§ **Request**:
Data follows below. Repeat exactly the lines between the line holding "What Blender Python" and the line holding "R = math.radians", inclusive, and nothing more; drop pictures.
=-=-=
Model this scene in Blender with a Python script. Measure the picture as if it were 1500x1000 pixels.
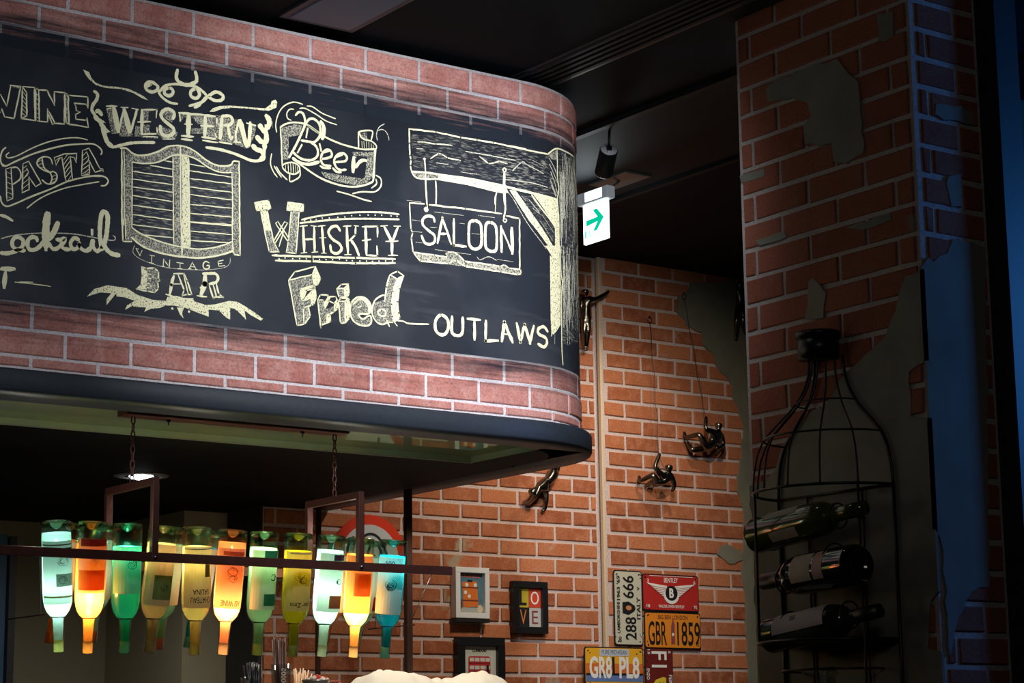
import bpy, bmesh, math, random
from mathutils import Vector, Matrix, Euler
random.seed(7)
SC = bpy.context.scene
for o in list(bpy.data.objects): bpy.data.objects.remove(o, do_unlink=True)
COL = SC.collection
# ------------------------------------------------------------------ camera
F = 3100.0
_a = Vector((4550, -540, -F)).normalized(); _b = Vector((-2400, -630, -F)).normalized()
_s = (_a + _b).normalized(); _d = (_a - _b).normalized()
AX = (_s + _d).normalized(); AY = (_s - _d).normalized(); AZ = AX.cross(AY)
M3 = Matrix((AX, AY, AZ))            # camera space -> world space
CAM = Vector((0, 0, 1.3))
cd = bpy.data.cameras.new('camera'); cam = bpy.data.objects.new('camera', cd); COL.objects.link(cam)
cd.sensor_width = 36; cd.lens = 36 * F / 1500; cd.clip_start = .05; cd.clip_end = 60
cam.matrix_world = Matrix.Translation(CAM) @ M3.to_4x4()
SC.camera = cam
# ------------------------------------------------------------------ exposure, world, lights
SC.view_settings.view_transform = 'Standard'; SC.view_settings.look = 'None'
SC.view_settings.gamma = 1; SC.view_settings.use_curve_mapping = False
SC.view_settings.exposure = 0.0
SC.cycles.max_bounces = 6; SC.cycles.transparent_max_bounces = 24
SC.cycles.sample_clamp_indirect = 3.0; SC.cycles.caustics_reflective = False; SC.cycles.caustics_refractive = False
W = bpy.data.worlds.new('world'); SC.world = W; W.use_nodes = True
W.node_tree.nodes['Background'].inputs[0].default_value = (.35, .42, .55, 1)
W.node_tree.nodes['Background'].inputs[1].default_value = .03
def light(name, kind, loc, power, color=(1, 1, 1), aim=None, size=.05, spot=60, blend=.5, sx=None, sy=None):
    l = bpy.data.lights.new(name, kind); l.energy = power; l.color = color
    if kind == 'SPOT': l.spot_size = math.radians(spot); l.spot_blend = blend; l.shadow_soft_size = size
    elif kind == 'POINT': l.shadow_soft_size = size
    else:
        l.shape = 'RECTANGLE'; l.size = sx; l.size_y = sy
    o = bpy.data.objects.new(name, l); COL.objects.link(o); o.location = loc
    if aim is not None: o.rotation_euler = (Vector(aim) - Vector(loc)).to_track_quat('-Z', 'Y').to_euler()
    return o
light('sign_spot_light', 'SPOT', (2.75, 3.0, 3.2), 190, (.92, .96, 1), (3.3, 4.95, 2.62), .05, 62, .9)
light('sign_spot_light', 'SPOT', (1.5, 2.7, 3.2), 75, (.9, .95, 1), (2.5, 4.95, 2.6), .05, 56, .9)
light('sign_spot_light', 'SPOT', (3.05, 3.6, 3.22), 80, (.97, .97, 1), (3.66, 4.95, 2.6), .05, 54, .9)
light('wall_spot_light', 'SPOT', (4.55, 5.2, 3.15), 62, (1, .86, .68), (5.45, 6.8, 2.0), .03, 78, .9)
light('wall_spot_light', 'SPOT', (4.75, 5.3, 3.2), 44, (1, .88, .72), (4.65, 6.8, 1.9), .03, 84, .8)
light('wall_spot_light', 'SPOT', (5.35, 6.02, 3.26), 26, (1, .88, .72), (5.42, 6.75, 2.2), .02, 78, 1)
light('blue_wash_light', 'AREA', (6.1, 2.3, 2.7), 22, (.05, .30, .95), (4.0, 3.6, 2.5), sx=.55, sy=.9)
light('ceiling_halo_fill', 'POINT', (4.33, 4.44, 3.2), .35, (1, .97, .9), size=.001)  # unseen point light added behind the pillar for the ceiling halo
light('room_fill_light', 'AREA', (1.0, .5, 3.1), 8, (1, .93, .85), (3.4, 4.0, 1.9), sx=.9, sy=.9)
# ------------------------------------------------------------------ pixel helpers: a pixel of the photograph to a point on a real plane
def ray(x, y): return M3 @ Vector(((x - 750) / F, -(y - 500) / F, -1))
def onY(x, y, v): r = ray(x, y); return CAM + r * (v / r.y)
def onX(x, y, v): r = ray(x, y); return CAM + r * (v / r.x)
def onZ(x, y, v): r = ray(x, y); return CAM + r * ((v - 1.3) / r.z)
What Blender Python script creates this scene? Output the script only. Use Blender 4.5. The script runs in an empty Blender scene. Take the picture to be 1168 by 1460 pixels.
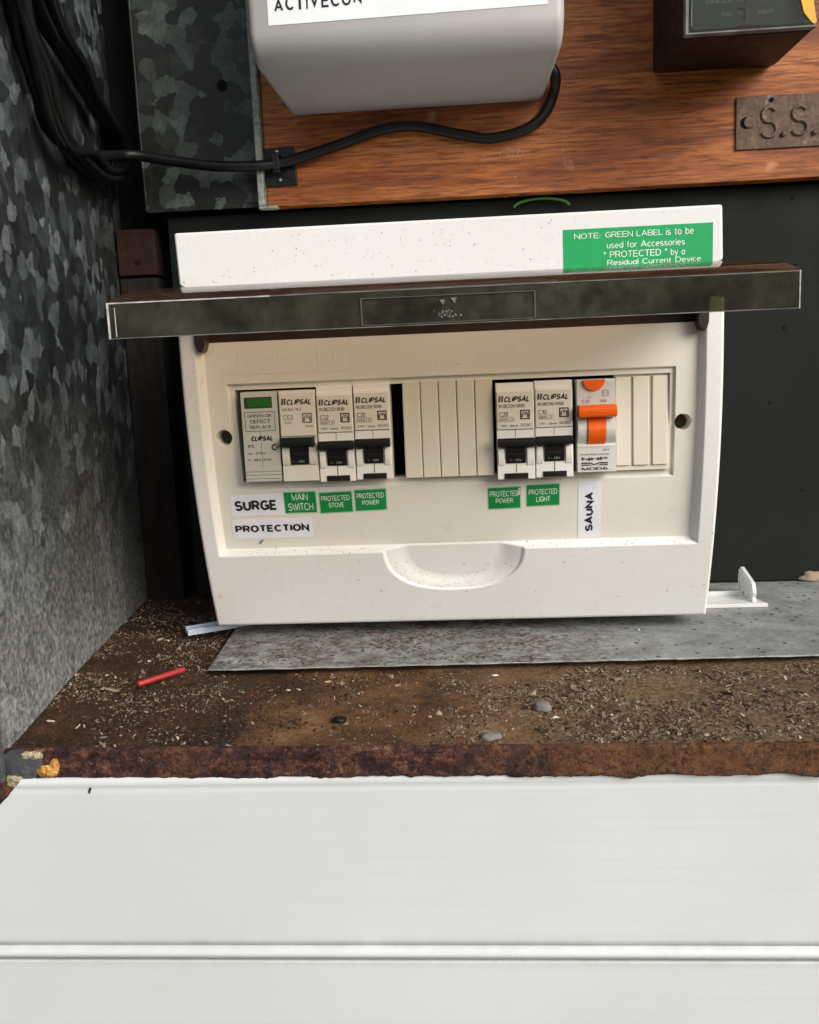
import bpy, math, random
from mathutils import Vector, Matrix, noise as mnoise
random.seed(7)
S = bpy.context.scene
COL = S.collection
R = math.radians

# ------------------------------------------------------------ camera, world, sun, exposure
def nrm(v): return v.normalized()
F, CX, CY = 1330.0, 584.0, 730.0           # focal length and centre of a 1168 px wide picture
yc = Vector(((670-CX)/F, -(510-CY)/F, -1)).normalized()
zc = Vector((1, 0.0425, 0)).cross(-yc).normalized()
if zc[1] < 0: zc = -zc
xc = yc.cross(zc)
cam_d = bpy.data.cameras.new("camera")
cam = bpy.data.objects.new("camera", cam_d); COL.objects.link(cam)
rot = Matrix((xc, yc, zc)).to_4x4()
cam.matrix_world = Matrix.Translation((0, -0.458, 0.148)) @ rot
cam_d.sensor_fit = 'HORIZONTAL'; cam_d.sensor_width = 36; cam_d.lens = F/1168*36
cam_d.clip_start = 0.01; cam_d.clip_end = 500
S.camera = cam

SUN_EL, SUN_AZ = 30.0, 46.0                 # azimuth measured from straight behind the camera towards the right
w = bpy.data.worlds.new("World"); S.world = w; w.use_nodes = True
wn, wl = w.node_tree.nodes, w.node_tree.links
sky = wn.new('ShaderNodeTexSky'); sky.sky_type = 'NISHITA'; sky.sun_disc = False
sky.sun_elevation = R(SUN_EL); sky.sun_rotation = R(180 - SUN_AZ)
sky.air_density = 1.0; sky.dust_density = 4.0; sky.ozone_density = 1.0
hs = wn.new('ShaderNodeHueSaturation'); hs.inputs['Saturation'].default_value = 0.8
wl.new(sky.outputs[0], hs.inputs['Color'])
bg = wn['Background']; wl.new(hs.outputs[0], bg.inputs[0]); bg.inputs[1].default_value = 0.14
sd = bpy.data.lights.new("sun", 'SUN'); sd.energy = 1.5; sd.angle = R(35); sd.color = (1, .99, .98)
sun = bpy.data.objects.new("sun", sd); COL.objects.link(sun)
sv = Vector((math.sin(R(SUN_AZ))*math.cos(R(SUN_EL)), -math.cos(R(SUN_AZ))*math.cos(R(SUN_EL)), math.sin(R(SUN_EL))))
sun.rotation_euler = sv.to_track_quat('Z', 'Y').to_euler()
S.view_settings.view_transform = 'Standard'; S.view_settings.look = 'None'
S.view_settings.exposure = 0.42; S.view_settings.gamma = 1
S.cycles.max_bounces = 10; S.cycles.transparent_max_bounces = 16; S.cycles.diffuse_bounces = 5

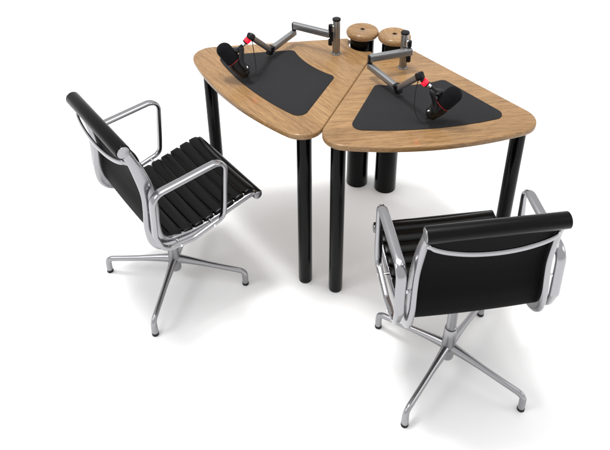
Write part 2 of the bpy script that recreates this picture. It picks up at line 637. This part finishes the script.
=-=-=
§ **Expected answer**:
What Blender Python script creates this scene? Output the script only. Use Blender 4.5. The script runs in an empty Blender scene. Take the picture to be 1168 by 1460 pixels.
import bpy, math, random
from mathutils import Vector, Matrix, noise as mnoise
random.seed(7)
S = bpy.context.scene
COL = S.collection
R = math.radians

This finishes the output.